Что делать — помолились перед еле угадываемыми в свете единственной свечи иконами. Устроились на ночлег. А когда вышли, да еще и видно плохо, свет заготовленных заранее, но подсевших фонариков практически бесполезен. Молча — вверх и вперед. Гремящей поступью. Подчас помогая себе рукам. Изо все сил.

Предательски едет на каменной взвеси нога, скользит, кажется, прямо на тебя сосед. А прямо за спиной — дымящаяся туманная пропасть. Идти приходится цепочкой, одной незримой связкой. Только вместо надежной веревочной страховки — рука и голос того, кто за целый год не подвел, а, значит, и сейчас на него можно положиться.

Предутренний воздух отчаянно простужен, но спасает какое-то другое, «второе» или даже «третье» дыхание, похожее на пережитое в момент освящения их храма. Или, может, чуть раньше, когда сняли леса, а духовник и монахи, впервые увидев без помех общую картину, упали на пол, крестясь на расписанные, совсем новые стены.

Наконец у заостренной, неправильной формы мраморной скалы путники выбираются на небольшой мощеный пятачок с храмом и огромным валуном, на котором водружен железный крест три на четыре метра. Его, кстати, поставили русские паломники в самом конце XIX века. С тех пор он в одиночку и сражается с грозами, карами небесными на самом что ни на есть переднем святом крае.

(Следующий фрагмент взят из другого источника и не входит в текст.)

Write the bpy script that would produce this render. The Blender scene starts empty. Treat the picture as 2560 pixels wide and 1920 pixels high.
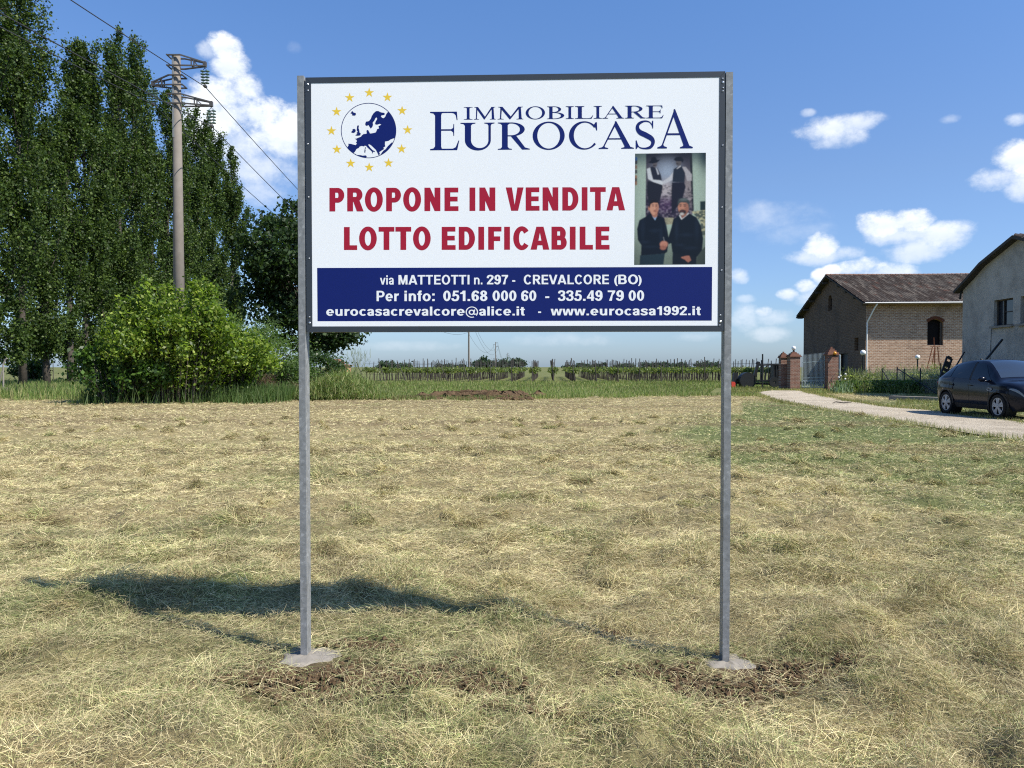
import bpy, math, random
import numpy as np
from mathutils import Vector, Matrix

# ------------------------------------------------------------------ camera, world, sun, exposure
scene = bpy.context.scene
COL = scene.collection
PITCH = math.radians(1.281)
FPX = 1923.0                       # focal length in pixels of a 2560 wide frame
CAMH = 1.6
cam_data = bpy.data.cameras.new("camera")
cam = bpy.data.objects.new("camera", cam_data)
COL.objects.link(cam)
cam.location = (0, 0, CAMH)
cam.rotation_euler = (math.radians(90) - PITCH, 0, 0)
cam_data.sensor_fit = 'HORIZONTAL'
cam_data.sensor_width = 36.0
cam_data.lens = FPX / 2560 * 36.0
cam_data.clip_start = 0.05
cam_data.clip_end = 8000
scene.camera = cam

TOSUN = Vector((0.76, -0.405, 1.0)).normalized()
SUN_EL = math.asin(TOSUN.z)
SUN_AZ = math.atan2(TOSUN.x, TOSUN.y)
sun_data = bpy.data.lights.new("sun", 'SUN')
sun_data.energy = 5.0
sun_data.angle = math.radians(0.5)
sun_data.color = (1.0, 0.95, 0.86)
sun = bpy.data.objects.new("sun", sun_data)
COL.objects.link(sun)
sun.rotation_euler = (-TOSUN).to_track_quat('-Z', 'Y').to_euler()
sun.location = (20, -20, 40)

scene.view_settings.view_transform = 'Standard'
scene.view_settings.look = 'None'
scene.view_settings.exposure = 0.5
try:
    scene.cycles.pixel_filter_type = 'BLACKMAN_HARRIS'
    scene.cycles.filter_width = 1.15
except Exception:
    pass
scene.view_settings.gamma = 1.0
scene.render.engine = 'CYCLES'
try:
    scene.cycles.max_bounces = 6
    scene.cycles.transparent_max_bounces = 6
    scene.cycles.diffuse_bounces = 3
    scene.cycles.glossy_bounces = 3
    scene.cycles.caustics_reflective = False
    scene.cycles.caustics_refractive = False
    scene.cycles.use_denoising = False
except Exception:
    pass


class NT:
    """little node-tree helper"""
    def __init__(self, tree):
        self.t = tree
        self.t.nodes.clear()

    def n(self, kind, **kw):
        nd = self.t.nodes.new(kind)
        for k, v in kw.items():
            setattr(nd, k, v)
        return nd

    def l(self, a, b):
        self.t.links.new(a, b)

    def put(self, sock, v):
        if hasattr(v, 'links') or isinstance(v, bpy.types.NodeSocket):
            self.t.links.new(v, sock)
        else:
            sock.default_value = v

    def m(self, op, a, b=0.0, c=None, clamp=False):
        nd = self.n('ShaderNodeMath', operation=op, use_clamp=clamp)
        self.put(nd.inputs[0], a)
        self.put(nd.inputs[1], b)
        if c is not None:
            self.put(nd.inputs[2], c)
        return nd.outputs[0]

    def mix(self, fac, a, b, blend='MIX'):
        nd = self.n('ShaderNodeMix', data_type='RGBA', blend_type=blend)
        self.put(nd.inputs[0], fac)
        self.put(nd.inputs[6], a)
        self.put(nd.inputs[7], b)
        return nd.outputs[2]

    def ramp(self, fac, stops, interp='LINEAR'):
        nd = self.n('ShaderNodeValToRGB')
        cr = nd.color_ramp
        cr.interpolation = interp
        while len(cr.elements) < len(stops):
            cr.elements.new(0.5)
        for e, (p, c) in zip(cr.elements, stops):
            e.position = p
            e.color = (c[0], c[1], c[2], 1.0)
        self.put(nd.inputs[0], fac)
        return nd.outputs[0]

    def noise(self, vec, scale, detail=4.0, rough=0.55, dist=0.0):
        nd = self.n('ShaderNodeTexNoise')
        if vec is not None:
            self.l(vec, nd.inputs['Vector'])
        nd.inputs['Scale'].default_value = scale
        nd.inputs['Detail'].default_value = detail
        nd.inputs['Roughness'].default_value = rough
        nd.inputs['Distortion'].default_value = dist
        return nd.outputs[0]


def smooth(nt, x, lo, hi):
    nd = nt.n('ShaderNodeMapRange', interpolation_type='SMOOTHSTEP')
    nt.put(nd.inputs[0], x)
    nd.inputs[1].default_value = lo
    nd.inputs[2].default_value = hi
    nd.inputs[3].default_value = 0.0
    nd.inputs[4].default_value = 1.0
    return nd.outputs[0]


def ray(px, py):
    xc = (px - 1280) / FPX
    yc = -(py - 960) / FPX
    c, s = math.cos(PITCH), math.sin(PITCH)
    return Vector((xc, c + yc * s, -s + yc * c))


def at(px, py, Y):
    d = ray(px, py)
    k = Y / d.y
    return Vector((0, 0, CAMH)) + d * k


def gnd(px, py, z=0.0):
    d = ray(px, py)
    k = (z - CAMH) / d.z
    return Vector((0, 0, CAMH)) + d * k


world = bpy.data.worlds.new("World")
scene.world = world
world.use_nodes = True
w = NT(world.node_tree)
sky = w.n('ShaderNodeTexSky', sky_type='NISHITA')
sky.sun_disc = False
sky.sun_elevation = SUN_EL
sky.sun_rotation = SUN_AZ
sky.altitude = 20
sky.air_density = 1.0
sky.dust_density = 0.6
sky.ozone_density = 2.2
SKY_STRENGTH = 0.125
tc = w.n('ShaderNodeTexCoord')
sep = w.n('ShaderNodeSeparateXYZ')
w.l(tc.outputs['Generated'], sep.inputs[0])
az = w.m('ARCTAN2', sep.outputs[0], sep.outputs[1])
el = w.m('ARCSINE', sep.outputs[2])
# bend the cloud outlines with noise on the direction itself
comb = w.n('ShaderNodeCombineXYZ')
w.l(az, comb.inputs[0])
w.l(w.m('MULTIPLY', el, 1.25), comb.inputs[1])
nA = w.noise(comb.outputs[0], 11.0, 7.0, 0.58)
nB = w.noise(comb.outputs[0], 30.0, 9.0, 0.66)
nC = w.noise(comb.outputs[0], 4.0, 4.0, 0.55)
rough_edge = w.m('ADD', w.m('MULTIPLY', w.m('SUBTRACT', nA, 0.5), 2.6), w.m('MULTIPLY', w.m('SUBTRACT', nB, 0.5), 2.3))


def azel(px, py):
    d = ray(px, py).normalized()
    return math.atan2(d.x, d.y), math.asin(d.z)


# cloud puffs: pixel centre, half width, half height, opacity, softness
PUFFS = [
    (560, 118, 48, 42, 1.0, .4), (520, 125, 34, 26, .7, .8), (575, 170, 52, 50, .95, .5), (612, 222, 60, 48, .95, .5), (570, 240, 95, 60, 1.0, .5),
    (530, 300, 120, 80, 1.0, .5), (650, 290, 110, 62, 1.0, .4), (720, 315, 100, 70, 1.0, .4), (690, 350, 120, 60, .95, .6), (600, 360, 140, 70, .8, .9),
    (640, 420, 120, 70, .75, .9), (650, 480, 80, 46, .6, .9), (790, 330, 70, 80, .95, .6),
    (2075, 325, 95, 40, .9, .8), (2140, 305, 75, 26, .8, .9), (2020, 283, 22, 12, .5, 1.), (2090, 350, 80, 26, .8, .9),
    (2374, 297, 34, 14, .4, 1.), (2540, 298, 36, 20, .75, .9),
    (2545, 395, 70, 48, 1., .5), (2500, 445, 90, 32, .85, .8), (2560, 460, 60, 40, .9, .8),
    (2205, 565, 85, 38, 1., .5), (2270, 555, 70, 36, 1., .5), (2350, 590, 95, 40, .85, .7), (2290, 625, 90, 34, .75, .8),
    (2395, 580, 40, 30, .6, .8), (2240, 590, 110, 28, .8, .7),
    (2050, 615, 55, 38, 1., .5), (2040, 640, 85, 24, .75, .8), (2120, 632, 45, 22, .7, .8),
    (1930, 540, 150, 44, .42, 1.4), (2000, 580, 110, 34, .32, 1.4),
    (2150, 672, 75, 30, 1., .5), (2210, 690, 90, 34, .8, .7), (2085, 678, 30, 20, 1., .5), (2055, 692, 30, 20, 1., .5),
    (2012, 716, 34, 20, 1., .5), (1975, 735, 32, 18, .9, .6), (2040, 740, 60, 34, .7, .8),
    (1848, 690, 28, 22, .7, .8), (1865, 790, 45, 36, .55, 1.), (1930, 792, 70, 24, .55, 1.), (1925, 835, 55, 22, .45, 1.),
    (1910, 780, 30, 16, .8, .7), (1865, 748, 26, 12, .4, 1.), (1740, 840, 70, 16, .35, 1.1), (1400, 850, 160, 20, .28, 1.2), (1020, 865, 130, 14, .22, 1.2),
    (735, 120, 22, 18, .16, 1.2),
]
cover = None
light = 0.6
for (cx, cy, rx, ry, op, soft) in PUFFS:
    a0, e0 = azel(cx, cy)
    a1, _ = azel(cx + rx, cy)
    _, e1 = azel(cx, cy - ry)
    du = w.m('MULTIPLY', w.m('SUBTRACT', az, a0), 1.0 / abs(a1 - a0))
    dv = w.m('MULTIPLY', w.m('SUBTRACT', el, e0), 1.0 / abs(e1 - e0))
    d2 = w.m('ADD', w.m('MULTIPLY', du, du), w.m('MULTIPLY', dv, dv))
    val = w.m('ADD', w.m('SUBTRACT', 1.0, d2), rough_edge)
    msk = w.m('MULTIPLY', smooth(w, val, -0.15, 0.45 + soft), op)
    cover = msk if cover is None else w.m('MAXIMUM', cover, msk)
    li = w.m('MULTIPLY_ADD', dv, 0.42, 0.55, clamp=True)
    light = w.m('ADD', w.m('MULTIPLY', w.m('SUBTRACT', li, light), msk), light)
# shade inside the clouds: bright tufts against greyer hollows
shade = w.m('ADD', w.m('MULTIPLY', nA, 0.9), w.m('MULTIPLY', nB, 0.35))
cl_col = w.ramp(w.m('ADD', w.m('MULTIPLY', light, 0.62), w.m('MULTIPLY', w.m('SUBTRACT', shade, 0.32), 0.55)), [(0.18, (4.0, 4.7, 5.9)), (0.42, (4.9, 5.4, 6.2)), (0.68, (6.4, 6.6, 6.8))])
# a deeper, cleaner blue than the plain model: air tint by elevation
tint = w.ramp(w.m('MULTIPLY', el, 2.0), [(0.0, (.47, .61, .93)), (0.12, (.54, .66, .90)), (.45, (.62, .72, .90)), (0.95, (.60, .83, 1.10))])
skyc = w.mix(1.0, sky.outputs[0], tint, 'MULTIPLY')
final = w.mix(cover, skyc, cl_col)
bg = w.n('ShaderNodeBackground')
bg.inputs[1].default_value = SKY_STRENGTH
w.l(final, bg.inputs[0])
wo = w.n('ShaderNodeOutputWorld')
w.l(bg.outputs[0], wo.inputs[0])

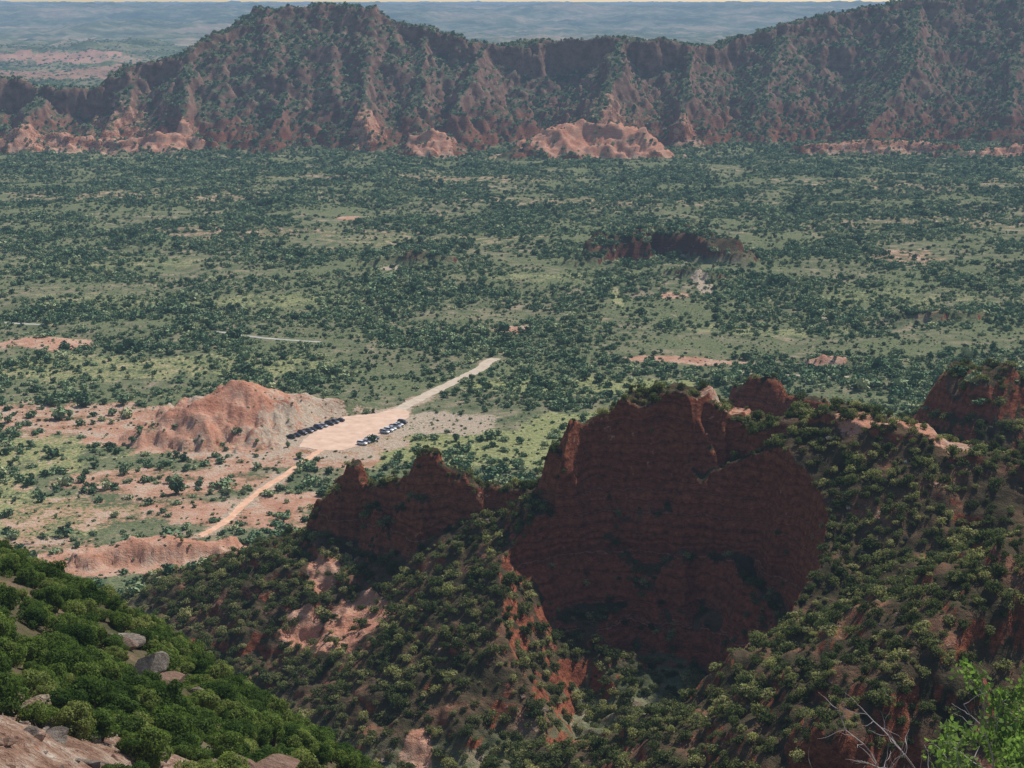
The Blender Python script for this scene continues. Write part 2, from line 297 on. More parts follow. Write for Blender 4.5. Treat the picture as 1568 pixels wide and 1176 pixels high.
def mat_ground():
    k=NT("canyon_ground")
    g=k.n('ShaderNodeNewGeometry'); pos=g.outputs['Position']
    sep=k.n('ShaderNodeSeparateXYZ',i={0:pos}); z=sep.outputs[2]; yy=sep.outputs[1]
    at=k.n('ShaderNodeAttribute',attribute_name='ground_mix'); sc=k.n('ShaderNodeSeparateColor',i={0:at.outputs['Color']})
    rise=k.n('ShaderNodeAttribute',attribute_name='rise').outputs['Fac']
    nL=k.noise(pos,.012,3,.6); nM=k.noise(pos,.09,4,.65); nS=k.noise(pos,.7,4,.65); nF=k.noise(pos,4.5,2,.7)
    scrub=k.ramp(nM,[(.32,(.10,.135,.068)),(.46,(.19,.21,.115)),(.56,(.30,.28,.17)),(.66,(.45,.34,.24))])
    scrub=k.mix(k.ramp(nL,[(.42,0),(.58,1)]),scrub,k.ramp(nS,[(.35,(.10,.14,.07)),(.6,(.27,.285,.15))]))
    grass=k.ramp(nS,[(.35,(.20,.235,.085)),(.65,(.50,.49,.24))])
    redc=k.ramp(nM,[(.3,(.46,.22,.14)),(.5,(.62,.35,.235)),(.62,(.68,.47,.34)),(.75,(.58,.46,.32))])
    palec=k.ramp(nS,[(.3,(.46,.35,.24)),(.7,(.68,.56,.43))])
    zz=k.math('ADD',z,k.math('ADD',k.math('MULTIPLY',nM,6),k.math('MULTIPLY',nS,1.2)))
    cx=k.n('ShaderNodeCombineXYZ',i={'Z':zz})
    stn=k.noise(cx.outputs[0],.32,4,.7)
    st=k.ramp(stn,[(.30,(.12,.044,.03)),(.40,(.24,.078,.044)),(.48,(.38,.14,.078)),(.55,(.21,.07,.042)),(.63,(.48,.24,.155)),(.72,(.26,.09,.054))])
    st0=k.mix(1,st,k.ramp(nS,[(.3,.5),(.7,1.35)]),'MULTIPLY')
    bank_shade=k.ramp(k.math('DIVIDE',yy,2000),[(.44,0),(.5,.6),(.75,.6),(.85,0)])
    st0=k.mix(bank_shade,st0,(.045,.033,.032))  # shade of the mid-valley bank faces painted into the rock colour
    far=k.ramp(k.math('DIVIDE',yy,3000),[(.60,0),(.66,1)])
    farm=k.math('MULTIPLY',far,k.ramp(k.math('DIVIDE',z,100),[(.12,.25),(.55,1)]))
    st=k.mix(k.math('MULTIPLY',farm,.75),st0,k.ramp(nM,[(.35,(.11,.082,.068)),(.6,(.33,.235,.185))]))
    def edge(f):
        a=k.math('SUBTRACT',k.math('ADD',f,k.math('MULTIPLY',k.math('SUBTRACT',nM,.5),1.5)),k.math('MULTIPLY',k.math('SUBTRACT',.5,nS),1.4))
        return k.ramp(a,[(.36,0),(.64,1)])
    rs=k.ramp(k.math('DIVIDE',rise,60),[(.03,0),(.15,1)])
    slope=k.ramp(nM,[(.35,(.055,.052,.03)),(.52,(.12,.092,.056)),(.62,(.23,.13,.08)),(.70,(.38,.18,.11))])
    slope=k.mix(farm,slope,k.ramp(nM,[(.35,(.065,.09,.055)),(.52,(.14,.15,.09)),(.64,(.26,.21,.15)),(.74,(.38,.26,.19))]))
    nbf=k.ramp(k.math('DIVIDE',yy,200),[(.42,1),(.55,0)])
    scrub=k.mix(nbf,scrub,k.ramp(nS,[(.3,(.13,.075,.05)),(.48,(.28,.17,.12)),(.6,(.38,.28,.21)),(.72,(.50,.41,.33))]))
    spur_soil=k.ramp(k.math('DIVIDE',yy,400),[(.26,1),(.6,1),(.7,0)])
    scrub=k.mix(k.math('MULTIPLY',spur_soil,k.math('SUBTRACT',1,nbf)),scrub,k.ramp(nM,[(.35,(.07,.075,.035)),(.55,(.15,.12,.07)),(.7,(.30,.20,.13))]))  # browner soil mixed in over the slopes before the near ridge
    c=k.mix(rs,scrub,slope)
    c=k.mix(edge(sc.outputs[2]),c,grass)
    rk=k.ramp(k.math('ADD',at.outputs['Alpha'],k.math('MULTIPLY',k.math('SUBTRACT',nS,.5),.9)),[(.35,0),(.6,1)])
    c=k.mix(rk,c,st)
    rr=k.mix(k.math('MULTIPLY',rs,.4),redc,k.mix(1,st0,(2.1,2.3,2.4),'MULTIPLY'))
    c=k.mix(edge(sc.outputs[0]),c,rr)
    c=k.mix(edge(sc.outputs[1]),c,palec)
    fp=k.ramp(k.math('DIVIDE',yy,6000),[(.42,0),(.55,1)])
    fn=k.noise(pos,.006,6,.8)
    fb=k.noise(pos,.0011,3,.6)
    fc=k.ramp(fn,[(.42,(.02,.05,.025)),(.5,(.12,.16,.08)),(.58,(.45,.36,.24))])
    fc=k.mix(.55,fc,k.ramp(fb,[(.40,(.03,.07,.035)),(.52,(.16,.19,.09)),(.6,(.50,.36,.25))]))
    fc=k.mix(k.math('MULTIPLY',edge(sc.outputs[0]),.7),fc,(.62,.32,.24))
    c=k.mix(fp,c,fc)
    c=k.mix(k.math('MULTIPLY',k.ramp(nF,[(.3,1),(.55,0)]),.35),c,(.03,.022,.015),'MIX')
    h=k.math('ADD',nS,k.math('MULTIPLY',nF,.3))
    bp=k.n('ShaderNodeBump',i={'Strength':.9,'Distance':1.1,'Height':h})
    b=k.n('ShaderNodeBsdfDiffuse',i={'Color':c,'Roughness':.3,'Normal':bp.outputs[0]})
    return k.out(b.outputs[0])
terrain.data.materials.append(mat_ground())

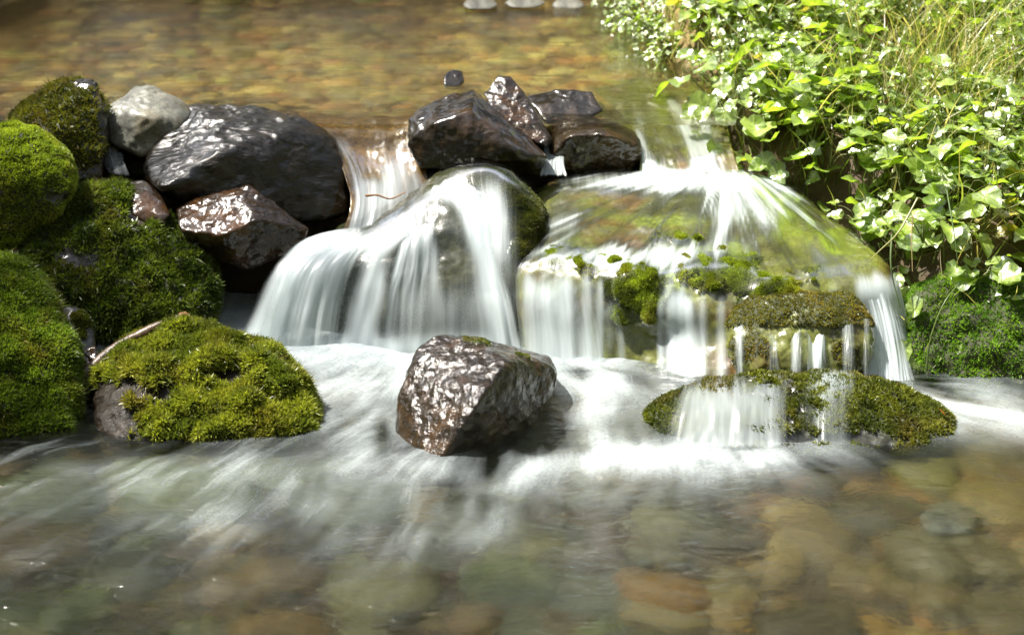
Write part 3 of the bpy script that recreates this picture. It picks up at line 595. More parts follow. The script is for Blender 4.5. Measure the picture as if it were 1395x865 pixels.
# the wide left cascade
veil([[(440, 318, .74, .6), (500, 305, .76, .75), (550, 285, .80, .55), (592, 246, .84, .75), (635, 234, .86, .85), (672, 245, .86, .3)],
      [(398, 330, .70, .85), (462, 318, .70, .85), (538, 304, .73, .6), (590, 270, .77, .7), (640, 258, .79, .8), (680, 280, .78, .25)],
      [(366, 356, .64, .95), (435, 345, .62, .98), (515, 338, .64, .78), (588, 318, .67, .6), (650, 310, .69, .7), (690, 325, .67, .22)],
      [(342, 392, .60, .95), (418, 390, .57, .98), (498, 386, .59, .8), (584, 380, .59, .45), (662, 375, .605, .68), (702, 380, .60, .25)],
      [(322, 430, .57, .9), (406, 438, .54, .85), (488, 436, .55, .72), (578, 436, .535, .40), (674, 432, .545, .66), (712, 430, .545, .35)],
      [(286, 488, .52, .85), (392, 512, .49, .8), (476, 518, .48, .75), (572, 520, .48, .5), (686, 514, .49, .65), (726, 505, .51, .45)]], 110, 260, 'wide', rib=.014, ribf=7, blobs=[(400, 362, 75, 55, .8, -35), (345, 420, 55, 65, .85, -20), (455, 328, 60, 20, .75), (540, 318, 38, 14, .8, -40), (507, 380, 18, 50, .68, 8), (490, 450, 20, 50, .62, 5), (592, 350, 9, 50, .45), (600, 255, 45, 24, .8), (632, 245, 28, 16, .8), (645, 300, 20, 55, .85, -20), (668, 380, 20, 60, .75, -12), (688, 450, 24, 50, .7, -5), (470, 480, 200, 22, .75), (650, 480, 90, 20, .65), (570, 420, 75, 70, .42), (640, 430, 60, 50, .35), (312, 460, 50, 32, .85), (440, 420, 60, 50, .3)], edge=(.11, .10, .08, .02), label='wide white cascade fanning over the boulder left of centre', seed=2)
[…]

«Прииде крестом радость всему миру». И только здесь вдруг «пробивает»: а ведь радость посещает не всякого. Терпеть по-христиански — это принять все допущенное Богом. В наказание, как урок, как предупреждение…

Как бы там ни было — Он допустил это во благо! Очень трудно подчас с этим смириться, но, если возмущаться, раздражаться, бунтовать — лишь хуже и тяжелее.

А радость? Ее пошлет Господь, когда найдет нужным. Суть афонского благоволения простыми, но точными словами выразил архимандрит Порфирий: «Пока мне хорошо живется на Афоне. Здоровье мое надежно. Меня греют два солнца, видимое и невидимое. Все силы души моей настроены ладно. Скуки я не знаю; врагов простил; друзей люблю; на людей не надеюсь, на Бога уповаю и молюсь ему пламенно, а делом своим занимаюсь прилежно…»

Много позже известный сербский философ и христианский писатель Павле Рак представил все объемнее: «И вижу: прозрачные, почти невесомые строения, освещенные первым утренним солнцем; башни, наперегонки с кипарисами тянущиеся к небу; веселые купола и крыши; подернутые дымкой, вырастающие из моря горы; лестницы и длинные переходы, в их лабиринтах исчезают еле слышные шаги; свет, мерцающий в сгущенном воздухе; синеватый ладан и трепет свеч, иконы и хоругви в торжественных процессиях: пурпур и золото, разлившиеся по полям; удлиненные черные фигуры — глаза опущены, — поднимающиеся по косогору; плаха и разбросанные по мостовой камилавки; башни и монахи в вихре пламени, каменные ступени в лунном свете; выбеленные временем кости, собранные в общей гробнице; белоснежные простыни, бьющиеся на ветру; овальные подносы, перегруженные лакомствами, возвращаемые почти нетронутыми; кисловатый запах старого кирпича; волны пения и шепот молитв, шум крыльев, журчанье вина; покосившиеся кельи и их жители, которые, вместе с ветхими стенами и своей полузабытой религией, осыпаются, уходят во тьму средневековья и выплывают из нее, под глухой звон колоколов, среди благоухания мерцающих лампад. Афон не на небе и не на земле — ветроград Пресвятой Богородицы. Теперь идите. Здесь много не разговаривают».

Первый храм на вершине построил, согласно преданию, в 965-м святой Афанасий Афонский, посвятив его Преображению Господню и завещав совершать в нем каждый год всенощные бдения.